A former resident of a children’s care home Derry has claimed he was raped in the institution before being shipped, aged eight, to Australia where he suffered further sexual abuse.
Seventy-year-old Des McDaid, who has waived his right to anonymity, was giving evidence to the Historical Institutional Abuse Inquiry.
The inquiry, sitting in Banbridge in Co Down, is examining allegations of child abuse in religious and state-run institutions in Northern Ireland, including the Nazareth House and St Joseph’s (Termonbacca), both run by the Sisters of Nazareth, in Derry, from 1922 to 1995.

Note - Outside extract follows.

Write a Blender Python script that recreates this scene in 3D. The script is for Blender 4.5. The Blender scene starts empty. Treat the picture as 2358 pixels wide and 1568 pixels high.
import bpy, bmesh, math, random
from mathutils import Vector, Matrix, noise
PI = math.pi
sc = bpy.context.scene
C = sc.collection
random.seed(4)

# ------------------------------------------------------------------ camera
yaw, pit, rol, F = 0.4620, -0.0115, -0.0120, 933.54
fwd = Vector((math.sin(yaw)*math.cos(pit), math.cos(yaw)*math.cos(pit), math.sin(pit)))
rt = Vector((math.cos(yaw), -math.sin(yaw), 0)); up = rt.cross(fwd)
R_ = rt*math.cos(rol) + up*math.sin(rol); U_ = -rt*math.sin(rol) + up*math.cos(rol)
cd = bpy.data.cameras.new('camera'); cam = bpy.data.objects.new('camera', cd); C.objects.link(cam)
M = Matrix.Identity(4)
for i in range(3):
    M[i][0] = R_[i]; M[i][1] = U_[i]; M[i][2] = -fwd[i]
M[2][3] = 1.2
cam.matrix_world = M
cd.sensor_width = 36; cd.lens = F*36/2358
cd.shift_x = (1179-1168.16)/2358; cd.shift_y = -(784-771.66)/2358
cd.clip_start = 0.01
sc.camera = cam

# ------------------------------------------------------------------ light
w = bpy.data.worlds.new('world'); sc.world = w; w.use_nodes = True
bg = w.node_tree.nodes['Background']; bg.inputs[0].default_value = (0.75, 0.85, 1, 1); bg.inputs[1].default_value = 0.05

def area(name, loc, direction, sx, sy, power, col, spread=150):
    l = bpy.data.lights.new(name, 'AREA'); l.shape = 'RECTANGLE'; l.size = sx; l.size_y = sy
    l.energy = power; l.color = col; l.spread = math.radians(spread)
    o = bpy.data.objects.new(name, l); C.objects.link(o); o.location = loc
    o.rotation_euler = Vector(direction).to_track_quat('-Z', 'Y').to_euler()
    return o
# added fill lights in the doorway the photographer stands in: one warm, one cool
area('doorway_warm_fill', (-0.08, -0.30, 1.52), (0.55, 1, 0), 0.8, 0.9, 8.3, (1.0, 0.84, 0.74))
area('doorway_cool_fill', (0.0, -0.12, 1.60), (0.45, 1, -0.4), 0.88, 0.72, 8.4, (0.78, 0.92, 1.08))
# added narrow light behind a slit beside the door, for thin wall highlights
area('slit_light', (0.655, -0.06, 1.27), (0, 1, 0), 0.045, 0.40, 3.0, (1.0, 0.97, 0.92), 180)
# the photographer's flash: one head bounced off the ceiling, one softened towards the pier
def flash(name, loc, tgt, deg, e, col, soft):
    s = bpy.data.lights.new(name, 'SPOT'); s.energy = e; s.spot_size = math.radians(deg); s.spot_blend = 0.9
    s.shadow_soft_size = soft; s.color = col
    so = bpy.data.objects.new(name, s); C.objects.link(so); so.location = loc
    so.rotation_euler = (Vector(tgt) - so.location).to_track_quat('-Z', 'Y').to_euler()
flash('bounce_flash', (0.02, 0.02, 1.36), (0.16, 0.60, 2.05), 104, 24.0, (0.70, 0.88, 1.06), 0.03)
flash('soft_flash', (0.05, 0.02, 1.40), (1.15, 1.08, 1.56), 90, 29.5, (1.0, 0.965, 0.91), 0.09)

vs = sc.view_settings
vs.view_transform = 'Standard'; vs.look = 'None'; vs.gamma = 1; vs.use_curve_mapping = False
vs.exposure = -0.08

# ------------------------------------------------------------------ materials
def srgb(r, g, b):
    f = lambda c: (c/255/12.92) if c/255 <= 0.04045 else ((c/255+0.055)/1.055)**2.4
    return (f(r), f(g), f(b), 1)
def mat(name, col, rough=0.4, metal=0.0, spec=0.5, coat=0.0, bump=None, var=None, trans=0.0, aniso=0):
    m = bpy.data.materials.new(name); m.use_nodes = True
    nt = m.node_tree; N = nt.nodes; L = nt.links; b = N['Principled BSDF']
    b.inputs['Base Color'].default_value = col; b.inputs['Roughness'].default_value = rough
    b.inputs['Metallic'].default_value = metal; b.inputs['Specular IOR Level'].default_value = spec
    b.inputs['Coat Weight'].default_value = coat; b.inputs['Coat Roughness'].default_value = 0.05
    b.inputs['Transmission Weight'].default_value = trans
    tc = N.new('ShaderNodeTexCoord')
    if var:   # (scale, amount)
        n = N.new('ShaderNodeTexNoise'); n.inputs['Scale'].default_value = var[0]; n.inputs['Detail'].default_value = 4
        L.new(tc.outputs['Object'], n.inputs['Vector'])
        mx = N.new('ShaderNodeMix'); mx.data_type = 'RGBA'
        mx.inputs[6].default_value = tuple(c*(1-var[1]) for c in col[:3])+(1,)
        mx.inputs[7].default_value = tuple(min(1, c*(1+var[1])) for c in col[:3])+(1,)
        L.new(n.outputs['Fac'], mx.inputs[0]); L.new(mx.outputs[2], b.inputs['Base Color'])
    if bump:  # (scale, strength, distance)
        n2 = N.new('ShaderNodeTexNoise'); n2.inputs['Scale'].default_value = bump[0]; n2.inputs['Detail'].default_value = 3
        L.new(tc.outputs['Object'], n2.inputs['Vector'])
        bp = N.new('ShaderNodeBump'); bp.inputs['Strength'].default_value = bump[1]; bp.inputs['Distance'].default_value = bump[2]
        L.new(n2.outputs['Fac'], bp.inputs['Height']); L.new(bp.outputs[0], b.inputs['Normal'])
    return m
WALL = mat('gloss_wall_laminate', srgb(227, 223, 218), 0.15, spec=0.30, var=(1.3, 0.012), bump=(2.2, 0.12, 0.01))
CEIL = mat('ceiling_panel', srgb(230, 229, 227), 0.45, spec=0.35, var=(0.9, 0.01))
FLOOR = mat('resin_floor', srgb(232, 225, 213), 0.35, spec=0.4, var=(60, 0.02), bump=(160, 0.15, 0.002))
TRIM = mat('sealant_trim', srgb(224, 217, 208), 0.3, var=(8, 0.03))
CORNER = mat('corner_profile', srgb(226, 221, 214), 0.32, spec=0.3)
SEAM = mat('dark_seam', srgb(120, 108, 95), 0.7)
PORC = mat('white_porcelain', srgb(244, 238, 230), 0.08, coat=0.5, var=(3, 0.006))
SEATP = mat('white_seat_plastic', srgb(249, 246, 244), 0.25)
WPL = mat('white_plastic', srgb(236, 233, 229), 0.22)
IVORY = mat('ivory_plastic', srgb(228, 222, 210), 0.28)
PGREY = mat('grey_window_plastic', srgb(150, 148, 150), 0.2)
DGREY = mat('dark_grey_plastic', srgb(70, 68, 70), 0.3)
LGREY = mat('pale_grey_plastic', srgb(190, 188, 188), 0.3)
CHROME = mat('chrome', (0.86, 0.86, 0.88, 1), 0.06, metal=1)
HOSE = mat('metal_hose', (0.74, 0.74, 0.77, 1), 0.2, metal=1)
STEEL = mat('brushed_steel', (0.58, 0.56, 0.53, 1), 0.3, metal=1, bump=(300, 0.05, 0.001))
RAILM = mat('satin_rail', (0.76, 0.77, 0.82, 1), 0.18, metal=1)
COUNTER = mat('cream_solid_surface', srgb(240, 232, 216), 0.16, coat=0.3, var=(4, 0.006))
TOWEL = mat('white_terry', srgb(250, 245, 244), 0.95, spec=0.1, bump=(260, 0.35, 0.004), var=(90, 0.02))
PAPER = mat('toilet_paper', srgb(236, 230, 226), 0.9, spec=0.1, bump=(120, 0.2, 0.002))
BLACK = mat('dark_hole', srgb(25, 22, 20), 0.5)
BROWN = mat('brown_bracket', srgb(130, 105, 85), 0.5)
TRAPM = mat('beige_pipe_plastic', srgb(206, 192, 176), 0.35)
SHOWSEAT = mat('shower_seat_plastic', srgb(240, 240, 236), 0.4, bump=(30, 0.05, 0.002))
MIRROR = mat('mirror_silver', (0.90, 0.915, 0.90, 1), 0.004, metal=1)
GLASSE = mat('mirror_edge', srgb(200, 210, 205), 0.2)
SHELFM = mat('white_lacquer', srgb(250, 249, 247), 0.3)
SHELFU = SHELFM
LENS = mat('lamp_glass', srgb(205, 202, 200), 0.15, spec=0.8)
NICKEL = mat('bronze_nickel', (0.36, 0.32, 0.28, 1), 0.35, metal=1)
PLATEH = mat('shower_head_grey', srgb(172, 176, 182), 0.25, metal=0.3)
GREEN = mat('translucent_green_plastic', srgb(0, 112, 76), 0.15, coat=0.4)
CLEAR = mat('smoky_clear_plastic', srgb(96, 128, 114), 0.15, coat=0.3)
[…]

After leaving St Joseph’s Home at Termonbacca, he told the inquiry he witnessed brutality and sexual abuse of boys at the Clontarf orphanage in Perth.
Speaking via video link to the inquiry, he said he was sexually abused by older boys, members of the Christian Brothers religious order and a lay teacher.
Mr McDaid, who is originally from County Donegal and one of 16 boys shipped to Australia in 1953, told the inquiry he was raped by an older boy at the Termonbacca boys home and abused by others in Australia.
Mr McDaid said when, at the age of 48, he traced his mother she begged him for forgiveness and that they had kept in touch.
The inquiry has heard 131 children from Northern Ireland, some as young as five, were sent to Australia as child migrants.
Fifty of them will given evidence at the inquiry, either by oral or written evidence.